The single place I've found taking pre-orders in UK is asking a more sane amount for it now than they were last week, but still not insignificant.
 
Gen-Z is a new bus architecture that is very similar to PCI-E and can be used on PCI-E with the correct protocal setup. However, its true intent is to bring true modularity to the x86 architecture. It also allows for non-Von Neumann architectures to be brought to the table.

So basically think of all the parts of your computer having access to everything. Your GPU has full access to the memory, and back plane I/O (USB/SATA/etc). Non-Von Neumann architecture would allow for operations to be done within the memory rather than just storing the memory and waiting to be used for operations. Once you start to decentralize the CPU and allow each part to operate on its own, you can start to create a higher degree computing architecture. That being, one that does not fully rely on all the parts being available in a system, but exploits those parts to create a higher advantage. I'm not saying you will only need a GPU for gaming and will not need anything else, but it does mean that a console type PC could easily compete with today's highest end systems thanks to the higher degree of flexibility the architecture provides.

GEN-Z is currently in development and you'll probably see it in servers within a few generations (most likely). I do not know about client side. Non-Von Neumann type architecture has been around forever but its never really seen the light of day.

For more info:

http://genzconsortium.org/
https://www.anandtech.com/show/10751/gen-z-consortium-formed-developing-a-new-memory-interconnect

https://en.wikipedia.org/wiki/Von_Neumann_architecture
 
I think I get your argument, and computer architecture in this sense isn't something I've looked at in a long time. Even at consumer level, there are obvious bottlenecks that could be improved on, but anything significantly different from what we have now but faster is going to take time for software to catch up. So on that note, I'm not going to hold my breath for this. It is far enough out it isn't worth thinking about from a user perspective.

I think Xpoint will gain more traction - why would it disappear if there is nothing else to take its place? It wont replace flash SSDs simply due to cost, but will remain there for the high end if wanted. I was kinda wondering based on the earlier post if there were technologies that would render Xpoint obsolete, but I guess not yet.
 
Well Xpoint is just a huge risk on the enterprise side. Outside of Optane SSD, Optane Memory is an Intel only standard, and is not compatible with AMD/ARM. This is a market risk for now, as AMD may take a big chunk from Intel in the server market in the next year or two.

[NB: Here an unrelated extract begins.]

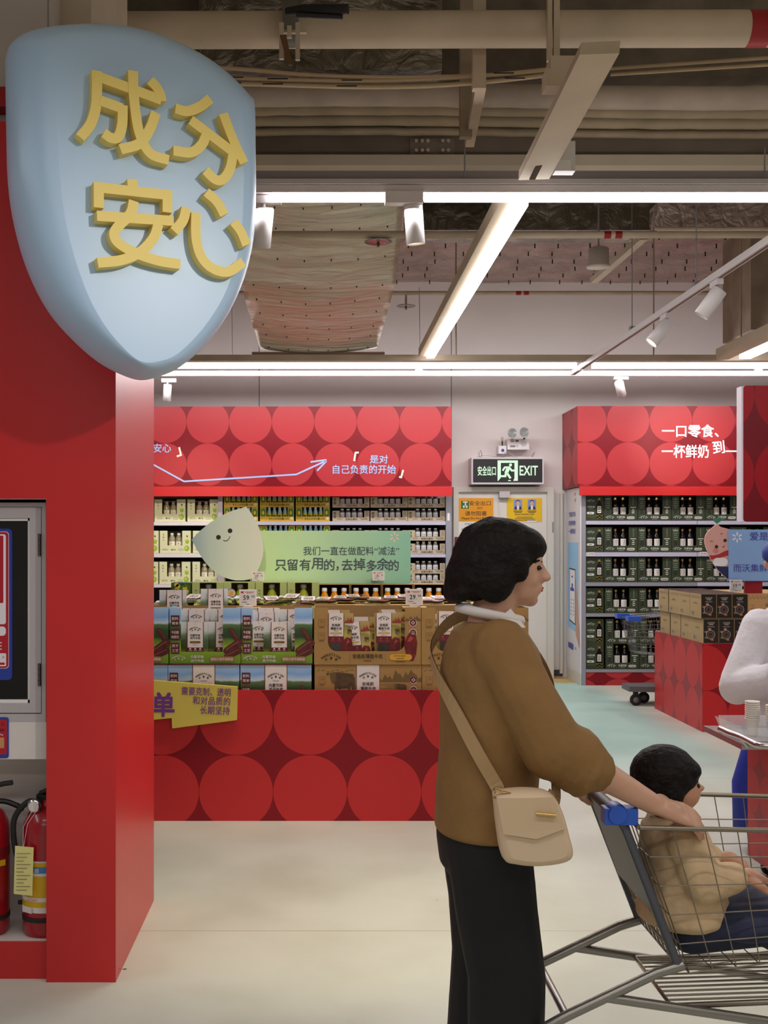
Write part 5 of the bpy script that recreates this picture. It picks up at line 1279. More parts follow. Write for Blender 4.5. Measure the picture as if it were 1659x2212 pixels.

They offer more PCI-E per CPU and more cores per a CPU than Intel. So a 1-Socket AMD ~= 2-Socket Intel. Imagine doing an upgrade and you can half your memory and CPU cost but get the same memory, storage, PCI-E density. It should be a healthy competition.
 
I was looking at this from a consumer point of view. Also, to clarify if I say Xpoint I mean the underlying technology, not the use it is put to. Optane seems to be the branding for the SSD-like usage. I don't know if there is a commonly used name for the ram-substitute usage case. For my interests, I don't care about ram quantity only ram speed, so the use case of interest here is as a high end SSD. The high pricing will slow adoption, which I assume will be in place until they can ramp up production. Might even be better if they don't get much traction in the cheap ram substitute area so more of it goes to the SSD use case, and bring the price down there.